* Exercise: Take every line that has the string "pixels" and copy it out.

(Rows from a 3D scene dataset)
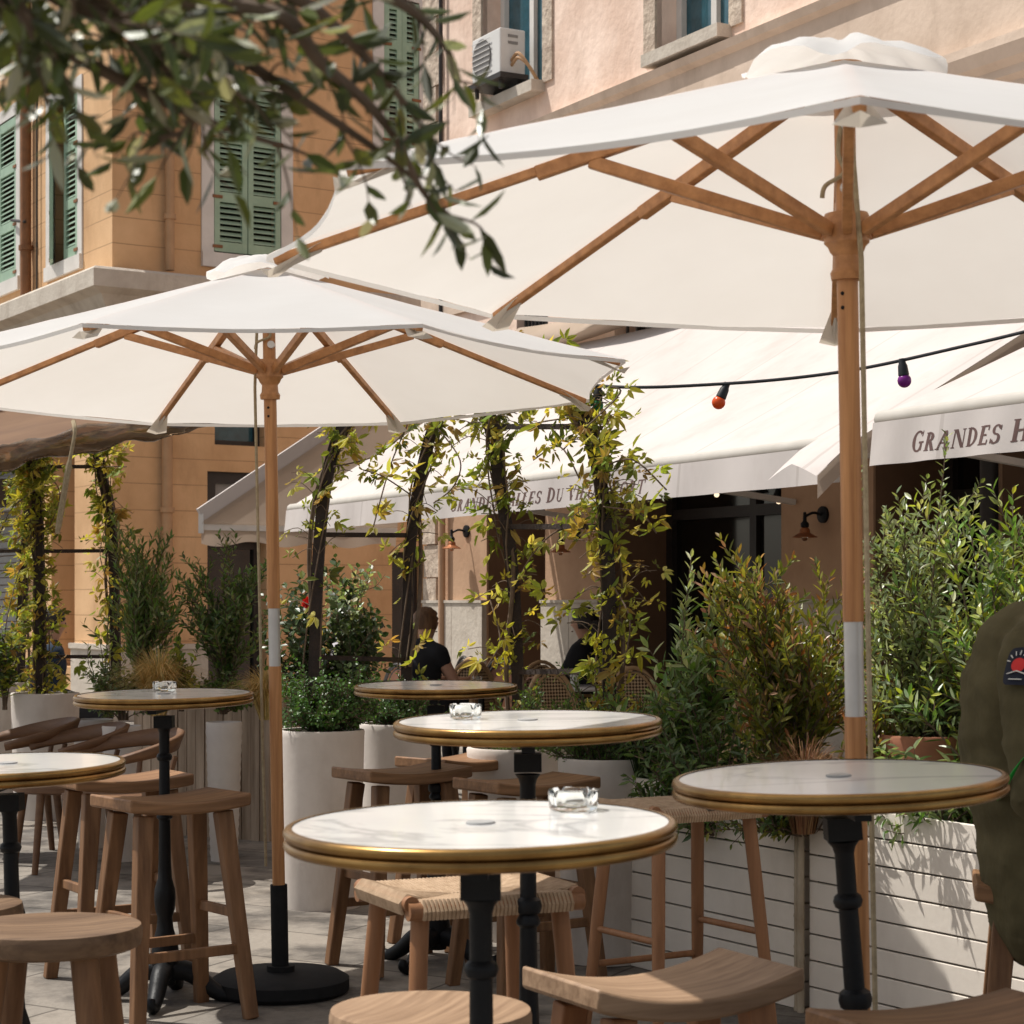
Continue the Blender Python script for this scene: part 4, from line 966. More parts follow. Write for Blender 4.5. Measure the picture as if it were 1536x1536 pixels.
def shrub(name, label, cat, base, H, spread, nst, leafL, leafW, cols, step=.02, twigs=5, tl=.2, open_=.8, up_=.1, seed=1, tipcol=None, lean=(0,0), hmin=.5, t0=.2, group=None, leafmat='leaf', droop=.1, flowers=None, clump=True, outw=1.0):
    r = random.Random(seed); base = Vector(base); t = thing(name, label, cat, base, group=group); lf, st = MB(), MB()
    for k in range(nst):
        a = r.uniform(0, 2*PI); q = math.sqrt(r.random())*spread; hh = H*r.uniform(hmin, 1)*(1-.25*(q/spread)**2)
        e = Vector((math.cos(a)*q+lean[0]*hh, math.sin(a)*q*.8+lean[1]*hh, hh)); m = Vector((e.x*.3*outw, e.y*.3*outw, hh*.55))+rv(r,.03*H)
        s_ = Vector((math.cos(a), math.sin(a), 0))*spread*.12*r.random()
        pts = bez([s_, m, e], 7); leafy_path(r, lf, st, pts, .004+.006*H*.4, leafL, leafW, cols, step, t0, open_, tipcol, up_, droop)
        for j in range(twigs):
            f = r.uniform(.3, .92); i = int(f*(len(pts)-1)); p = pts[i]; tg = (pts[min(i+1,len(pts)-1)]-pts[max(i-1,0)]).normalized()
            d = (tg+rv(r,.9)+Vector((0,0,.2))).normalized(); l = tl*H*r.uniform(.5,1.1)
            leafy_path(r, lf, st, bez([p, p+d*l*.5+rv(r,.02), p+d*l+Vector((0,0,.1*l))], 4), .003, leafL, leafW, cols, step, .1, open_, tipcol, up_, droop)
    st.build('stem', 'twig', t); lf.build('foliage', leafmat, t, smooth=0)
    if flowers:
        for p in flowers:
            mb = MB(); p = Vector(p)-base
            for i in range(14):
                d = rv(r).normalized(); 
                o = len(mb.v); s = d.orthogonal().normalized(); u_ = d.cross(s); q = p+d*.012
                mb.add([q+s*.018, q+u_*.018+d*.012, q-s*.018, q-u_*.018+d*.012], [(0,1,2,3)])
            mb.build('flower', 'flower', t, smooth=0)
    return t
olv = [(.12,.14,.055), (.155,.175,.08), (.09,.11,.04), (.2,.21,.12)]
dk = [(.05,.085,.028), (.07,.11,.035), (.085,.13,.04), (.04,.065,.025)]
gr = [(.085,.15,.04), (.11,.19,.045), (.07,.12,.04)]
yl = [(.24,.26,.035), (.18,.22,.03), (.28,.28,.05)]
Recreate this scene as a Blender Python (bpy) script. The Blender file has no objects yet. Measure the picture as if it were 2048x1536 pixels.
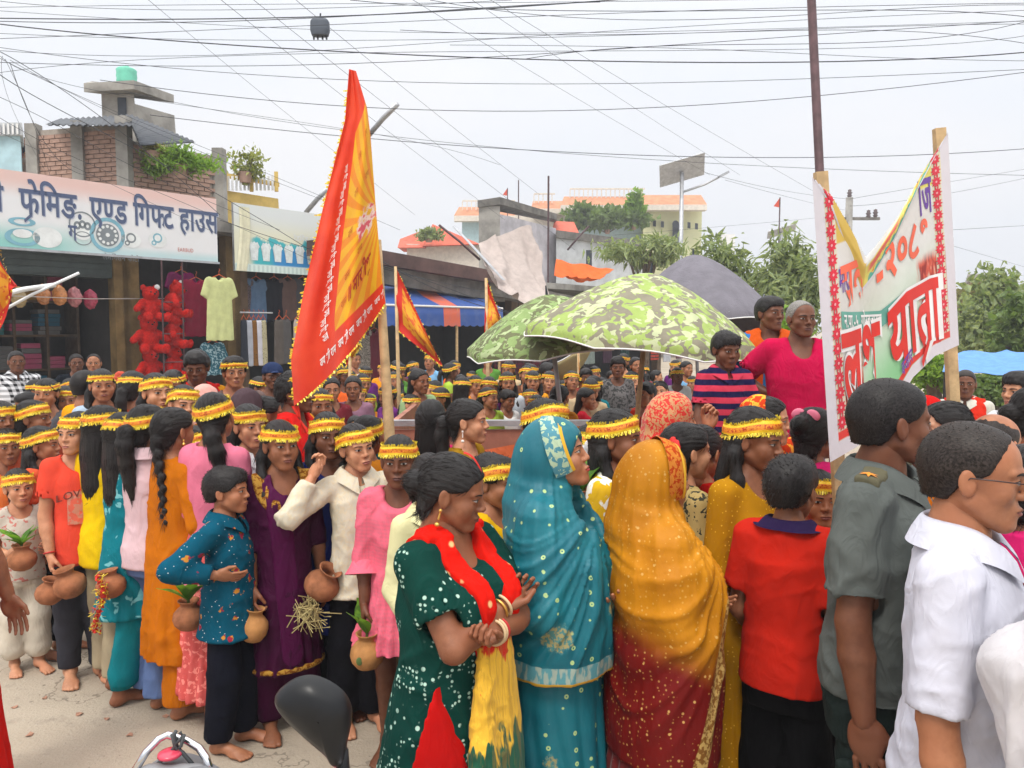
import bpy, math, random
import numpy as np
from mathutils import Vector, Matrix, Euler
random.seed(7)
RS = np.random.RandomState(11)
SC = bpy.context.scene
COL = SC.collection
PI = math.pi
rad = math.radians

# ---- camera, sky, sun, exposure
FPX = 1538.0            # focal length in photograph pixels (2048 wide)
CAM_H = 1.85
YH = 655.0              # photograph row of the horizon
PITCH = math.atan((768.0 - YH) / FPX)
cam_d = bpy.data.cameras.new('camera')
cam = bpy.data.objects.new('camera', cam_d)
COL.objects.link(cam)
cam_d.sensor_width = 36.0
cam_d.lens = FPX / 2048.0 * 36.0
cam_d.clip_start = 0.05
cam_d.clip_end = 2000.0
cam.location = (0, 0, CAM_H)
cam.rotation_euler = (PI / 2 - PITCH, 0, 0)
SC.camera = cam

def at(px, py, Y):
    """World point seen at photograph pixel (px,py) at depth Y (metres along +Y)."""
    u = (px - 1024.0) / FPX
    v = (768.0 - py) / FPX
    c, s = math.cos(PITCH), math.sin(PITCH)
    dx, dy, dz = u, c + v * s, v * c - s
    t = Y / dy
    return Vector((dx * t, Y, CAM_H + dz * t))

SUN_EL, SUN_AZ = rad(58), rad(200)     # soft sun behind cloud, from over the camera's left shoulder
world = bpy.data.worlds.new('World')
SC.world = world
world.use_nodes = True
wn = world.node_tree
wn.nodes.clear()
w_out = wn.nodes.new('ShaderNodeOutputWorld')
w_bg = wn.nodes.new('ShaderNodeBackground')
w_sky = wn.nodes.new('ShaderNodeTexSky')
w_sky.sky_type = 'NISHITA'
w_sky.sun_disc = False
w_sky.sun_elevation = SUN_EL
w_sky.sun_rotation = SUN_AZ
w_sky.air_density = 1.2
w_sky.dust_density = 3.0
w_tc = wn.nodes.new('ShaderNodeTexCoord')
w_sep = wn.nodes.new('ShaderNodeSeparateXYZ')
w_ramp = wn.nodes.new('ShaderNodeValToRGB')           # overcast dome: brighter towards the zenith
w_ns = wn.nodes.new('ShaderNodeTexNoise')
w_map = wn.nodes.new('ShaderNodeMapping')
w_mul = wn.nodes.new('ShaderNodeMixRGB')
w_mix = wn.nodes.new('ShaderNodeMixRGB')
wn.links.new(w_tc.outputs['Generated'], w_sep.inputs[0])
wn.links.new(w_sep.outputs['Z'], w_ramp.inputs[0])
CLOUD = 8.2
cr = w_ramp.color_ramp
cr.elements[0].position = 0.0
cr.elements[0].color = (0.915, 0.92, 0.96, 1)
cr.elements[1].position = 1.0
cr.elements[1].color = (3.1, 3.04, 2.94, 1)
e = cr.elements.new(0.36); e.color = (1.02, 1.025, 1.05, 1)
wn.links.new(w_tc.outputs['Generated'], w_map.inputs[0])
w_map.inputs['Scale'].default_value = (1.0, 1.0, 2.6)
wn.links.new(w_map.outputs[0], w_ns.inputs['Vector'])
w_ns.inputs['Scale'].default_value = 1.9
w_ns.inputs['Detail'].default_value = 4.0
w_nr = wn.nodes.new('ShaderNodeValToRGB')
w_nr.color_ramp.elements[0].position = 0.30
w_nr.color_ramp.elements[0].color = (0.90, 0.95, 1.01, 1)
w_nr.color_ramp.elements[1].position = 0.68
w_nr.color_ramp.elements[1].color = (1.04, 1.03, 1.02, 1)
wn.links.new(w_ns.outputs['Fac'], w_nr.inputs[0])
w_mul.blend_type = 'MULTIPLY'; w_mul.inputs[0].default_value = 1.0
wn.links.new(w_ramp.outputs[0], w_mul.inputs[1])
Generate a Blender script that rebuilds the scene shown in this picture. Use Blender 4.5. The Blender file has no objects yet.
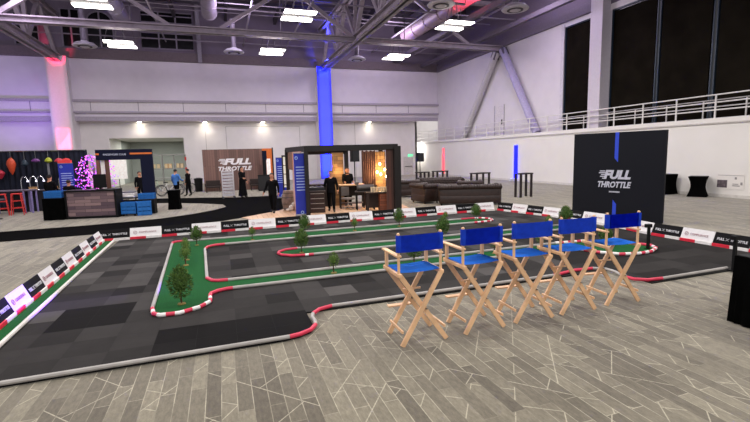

* Completed task:
Continue the Blender Python script for this scene: part 4, from line 966. More parts follow. Write for Blender 4.5. Measure the picture as if it were 1536x1536 pixels.
Recreate this scene as a Blender Python (bpy) script. The Blender file has no objects yet. Measure the picture as if it were 2048x1536 pixels.
FPX = 1538.0            # focal length in photograph pixels (2048 wide)